** WHAT IS BEING ASKED **
Extract everything from the first line through the line with "conifer('pine_tree', 'low bushy", both ends included, except for any pictures.

** MATERIAL PROVIDED **

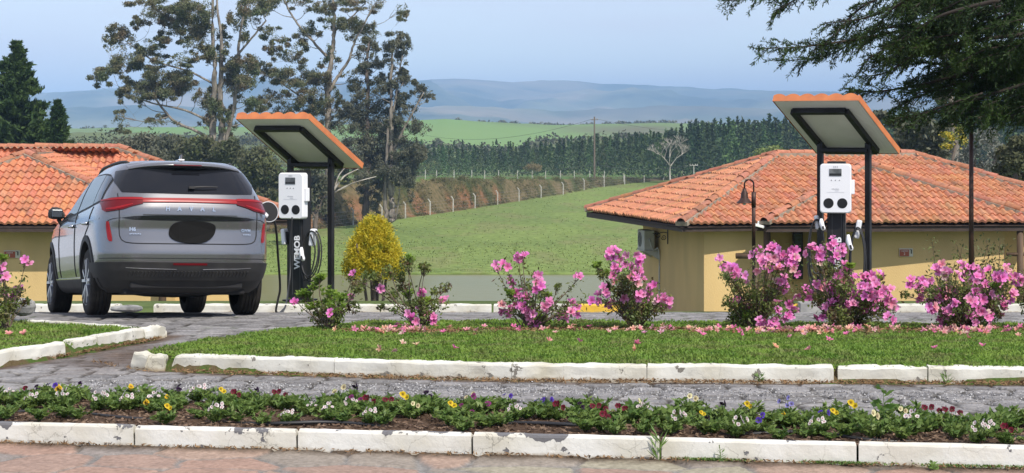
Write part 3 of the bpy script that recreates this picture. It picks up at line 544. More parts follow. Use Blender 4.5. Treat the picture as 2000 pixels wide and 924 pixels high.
# pines at the left edge
def conifer(name, label, D, bx, by, top, wid, seed, ml, mb, lean=0, dens=1.0, group=None, ln=.45, wd=.10):
    rng = np.random.RandomState(seed); t = thing(name, label, 'tree', PT(bx, by, D), group=group); g = G(); s = D/F
    H = (by-top)*s; b = PT(bx, by, D); g.tube(spline([b, b+[lean*.5, 0, H*.5], b+[lean, 0, H]], 9), np.linspace(.02*H, .02, 9), 7); Cs = []; Ds = []
    z = .12*H
    while z < H*.985:
        u = z/H; w = wid*s*np.interp(u, [0, .15, .35, .6, .8, .93, 1], [.95, 1, .92, .70, .42, .17, .03]); n = 6
        for k in range(n):
            a = rng.rand()*6.28; L_ = w*(.62+.5*rng.rand()); d = np.array([math.cos(a), math.sin(a), .0]); p0 = b+[lean*u, 0, z]
            p1 = p0+d*L_*.55+[0, 0, L_*.05]; p2 = p0+d*L_+[0, 0, L_*(.16+.1*rng.rand())]; Q = spline([p0, p1, p2], 7); g.tube(Q, np.linspace(.006*H*(1-u*.7), .01, 7), 4, cap=False)
            m_ = int(60*dens*(.4+L_/ (wid*s))); q = Q[np.clip((rng.rand(m_)**.6*6.99).astype(int), 1, 6)]+rng.normal(size=(m_, 3))*np.array([.16, .16, .10])*w*.55
            Cs.append(q); dd = np.tile(d, (m_, 1)); dd[:, 2] = .9; Ds.append(dd)
        z += H*.021+.05
    g.build('trunk', mb, t, smooth=True); V, Fc = leaves(np.concatenate(Cs), ln, wd, rng, 0, unit(np.concatenate(Ds)), .6); mk('crown', V, Fc, ml, t); return t
conifer('pine_tree', 'tall dense conical pine behind the left cabin roof at the picture edge', 150, 32, 440, 78, 78, 11, M_pine, M_barkd, dens=2.6, ln=.62, wd=.17)
conifer('pine_tree', 'shorter ragged pine beside the tall conical pine above the left cabin roof', 142, 112, 440, 192, 44, 12, M_pine, M_barkd, dens=2.0, ln=.5, wd=.15)
conifer('pine_tree', 'low bushy pine half hidden by the left cabin roof ridge', 148, 75, 440, 232, 60, 13, M_pine, M_barkd, dens=2.0, ln=.5, wd=.15)

# mass of plantation pines: one object
def forest(name, rows_, pxr, topf, seed, ml, step, round_=False):
    rng = np.random.RandomState(seed); C = []; Dd = []; TV = []; k = 0; sz = []; cv = []
    for D in rows_:
        x = pxr[0]+rng.rand()*step
        while x < pxr[1]:
            top = np.interp(x, topf[0], topf[1])+rng.normal()*(6.5 if not round_ else 8)+(rng.rand() < .12)*-6; s = D/F; DD = D+rng.normal()*3; zt = EYE-(top-250)/F*DD
            zb = float(ground_z((x-1000)/F*DD, DD)); H = max(3., zt-zb); w = H*(.10+.16*rng.rand())+.8; n = 130; u = rng.rand(n)**.75; a = rng.rand(n)*6.28
            r = (w*(1.0-u)**1.1*(.35+.7*rng.rand(n))) if not round_ else H*.42*np.sqrt(np.clip(1-(2*u-1)**2, 0.05, 1))*(.6+.45*rng.rand(n)); X0 = (x-1000)/F*DD
            C.append(np.stack([X0+r*np.cos(a), DD+r*np.sin(a), zb+H*(.10+.9*u)], 1)); Dd.append(np.stack([np.cos(a), np.sin(a), .7+0*a], 1)); sz.append(np.full(n, H*(.075 if not round_ else .07))); cv.append(np.full((n, 3), .55+1.1*rng.rand())*(1+rng.normal(size=3)*.08))
            x += step*(.6+.8*rng.rand())
    C = np.concatenate(C); Dd = unit(np.concatenate(Dd)); sz = np.concatenate(sz); V, Fc = leaves(C, 1., .45, rng, 0, Dd, .5)
    V = (V.reshape(-1, 4, 3)-C[:, None])*sz[:, None, None]+C[:, None]; return mk(name, V.reshape(-1, 3), Fc, ml, kind='stuff', col=np.repeat(np.clip(np.concatenate(cv), .2, 2), 4, 0))
ftx = [780,826,900,960,1045,1100,1140,1211,1260,1307,1354,1420,1497,1560,1650,1750,1900,2150]; fty = [296,290,291,292,287,281,276,268,263,260,246,243,238,240,238,232,215,205]
o = forest('pine_plantation', [470, 480, 492, 506, 522, 540], (780, 2150), (ftx, fty), 21, M_pine2, 12)
o = forest('woodland', [400, 425, 450], (-60, 860), ([-60,150,300,420,560,700,860], [262,268,276,290,300,305,318]), 22, M_wood2, 26, round_=True)
def shrubbery(name, n, fn, ml, ln, wd, rng, sigma, per=26, sq=.7):
    C = fn(n); S_ = (.5+rng.rand(len(C)))[:, None]; Q = np.repeat(C, per, 0); q = unit(rng.normal(size=Q.shape))*rng.rand(len(Q), 1)**.4*np.repeat(S_, per, 0)*sigma; q[:, 2] = np.abs(q[:, 2])*sq
    V, Fc = leaves(Q+q, ln, wd, rng, 0); return mk(name, V, Fc, ml, kind='stuff')
rng = np.random.RandomState(31)
def fbank(n):
    px = rng.uniform(380, 1330, n); D = np.interp(px, FX, FD)+2+rng.rand(n)*12; X = (px-1000)/F*D; z = ground_z(X, D); keep = (noise2(X*.25, D*.25, 9) > .38); return np.stack([X, D, z], 1)[keep]
shrubbery('bank_scrub', 2100, fbank, mat('bank scrub', (.13, .115, .055), .8, col2=(.09, .11, .035), scale=.3, world=True, transl=.2, col3=(.19, .16, .09), scale3=.4, spec=.1), .34, .10, rng, .8)
def fbr(n):
    px = rng.uniform(300, 1560, n); D = rng.uniform(700, 815, n); X = (px-1000)/F*D; t = (D-640)/180
    top = EYE-(np.interp(px, [300,420,560,700,830,870,920,980,1020,1060,1100,1160,1230,1330,1420,1550], [264,270,268,275,284,278,284,290,285,272,277,272,264,268,262,252])-250)/F*820
    return np.stack([X, D, -26+(top+26)*sst(t)-.5], 1)
shrubbery('brush_trees', 650, fbr, mat('brush leaves', (.07, .075, .04), .8, col2=(.11, .11, .06), scale=.04, world=True, transl=.1, spec=.1), 1.3, .9, rng, 3.0, per=30, sq=1.0)
def ffar(n):
    px = np.concatenate([rng.normal(980, 30, 9), rng.normal(1050, 40, 22), rng.uniform(1120, 1560, 50), rng.normal(1278, 14, 10), rng.uniform(100, 500, 18)]); D = 1490+rng.rand(len(px))*40; X = (px-1000)/F*D
    top = EYE-(np.interp(px, [0,150,300,400,500,640,740,820,870,930,1000,1090,1150,1300,1420,1500,1700], [256,252,250,248,249,246,240,235,233,238,241,246,244,240,242,245,250])-250)/F*1500
    return np.stack([X, D, top-1.4], 1)
shrubbery('hilltop_trees', 0, ffar, M_euc2, 2.2, 1.6, rng, 3.4, per=40, sq=.8)
# bare pale tree, brown bush, round green bush
def bare_tree(name, label, D, bx, by, H_px, seed, m_, spread=.5, leafm=None):
    rng = np.random.RandomState(seed); t = thing(name, label, 'tree', PT(bx, by, D)); g = G(); s = D/F; tips = []
    def br(p, d, L_, r, dep):
        q = p+d*L_; g.tube(spline([p, (p+q)/2+rng.normal(size=3)*L_*.07, q], 4), np.linspace(r, r*.6, 4), 5, cap=False)
        if dep == 0: tips.append(q); return
        for _ in range(3 if dep > 1 else 4):
            a = rng.rand()*6.28; e = unit(d+spread*np.array([math.cos(a)*1.45, math.sin(a)*1.2, .15+.3*rng.rand()])); br(q, e, L_*(.62+.22*rng.rand()), r*.62, dep-1)
    br(PT(bx, by, D), np.array([0., 0, 1.]), H_px*s*.30, H_px*s*.020, 5); g.build('trunk', m_, t)
    if leafm is not None:
        Q = np.repeat(np.array(tips), 5, 0); Q += rng.normal(size=Q.shape)*.25; V, Fc = leaves(Q, .3, .15, rng); mk('crown', V, Fc, leafm, t)
bare_tree('bare_tree', 'leafless white-branched tree standing before the pine plantation', 452, 1309, 352, 90, 6, M_barkw, .62)
bare_tree('shrub_tree', 'small tan bush-like tree standing on the bank before the pines', 420, 1040, 352, 36, 7, mat('tan twigs', (.25, .19, .12), .9), .7, mat('tan leaves', (.25, .20, .10), .7, col2=(.17, .15, .06), scale=1, transl=.2))
tree('round_tree', 'light green rounded tree beside the right cabin roof peak, before the pines', 'tree', 300, (1500, 360), [[(1500,360,.3),(1500,320,.2)]], [(1492,300,20,12),(1512,294,16,11),(1530,300,14,9),(1500,316,26,12),(1478,308,12,8)], mat('light leaves', (.16, .22, .05), .6, col2=(.22, .26, .07), scale=.5, world=True, transl=.25), M_barkd, .5, .25, 1.6, 8)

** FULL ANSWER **
Write part 3 of the bpy script that recreates this picture. It picks up at line 544. More parts follow. Use Blender 4.5. Treat the picture as 2000 pixels wide and 924 pixels high.
# pines at the left edge
def conifer(name, label, D, bx, by, top, wid, seed, ml, mb, lean=0, dens=1.0, group=None, ln=.45, wd=.10):
    rng = np.random.RandomState(seed); t = thing(name, label, 'tree', PT(bx, by, D), group=group); g = G(); s = D/F
    H = (by-top)*s; b = PT(bx, by, D); g.tube(spline([b, b+[lean*.5, 0, H*.5], b+[lean, 0, H]], 9), np.linspace(.02*H, .02, 9), 7); Cs = []; Ds = []
    z = .12*H
    while z < H*.985:
        u = z/H; w = wid*s*np.interp(u, [0, .15, .35, .6, .8, .93, 1], [.95, 1, .92, .70, .42, .17, .03]); n = 6
        for k in range(n):
            a = rng.rand()*6.28; L_ = w*(.62+.5*rng.rand()); d = np.array([math.cos(a), math.sin(a), .0]); p0 = b+[lean*u, 0, z]
            p1 = p0+d*L_*.55+[0, 0, L_*.05]; p2 = p0+d*L_+[0, 0, L_*(.16+.1*rng.rand())]; Q = spline([p0, p1, p2], 7); g.tube(Q, np.linspace(.006*H*(1-u*.7), .01, 7), 4, cap=False)
            m_ = int(60*dens*(.4+L_/ (wid*s))); q = Q[np.clip((rng.rand(m_)**.6*6.99).astype(int), 1, 6)]+rng.normal(size=(m_, 3))*np.array([.16, .16, .10])*w*.55
            Cs.append(q); dd = np.tile(d, (m_, 1)); dd[:, 2] = .9; Ds.append(dd)
        z += H*.021+.05
    g.build('trunk', mb, t, smooth=True); V, Fc = leaves(np.concatenate(Cs), ln, wd, rng, 0, unit(np.concatenate(Ds)), .6); mk('crown', V, Fc, ml, t); return t
conifer('pine_tree', 'tall dense conical pine behind the left cabin roof at the picture edge', 150, 32, 440, 78, 78, 11, M_pine, M_barkd, dens=2.6, ln=.62, wd=.17)
conifer('pine_tree', 'shorter ragged pine beside the tall conical pine above the left cabin roof', 142, 112, 440, 192, 44, 12, M_pine, M_barkd, dens=2.0, ln=.5, wd=.15)
conifer('pine_tree', 'low bushy pine half hidden by the left cabin roof ridge', 148, 75, 440, 232, 60, 13, M_pine, M_barkd, dens=2.0, ln=.5, wd=.15)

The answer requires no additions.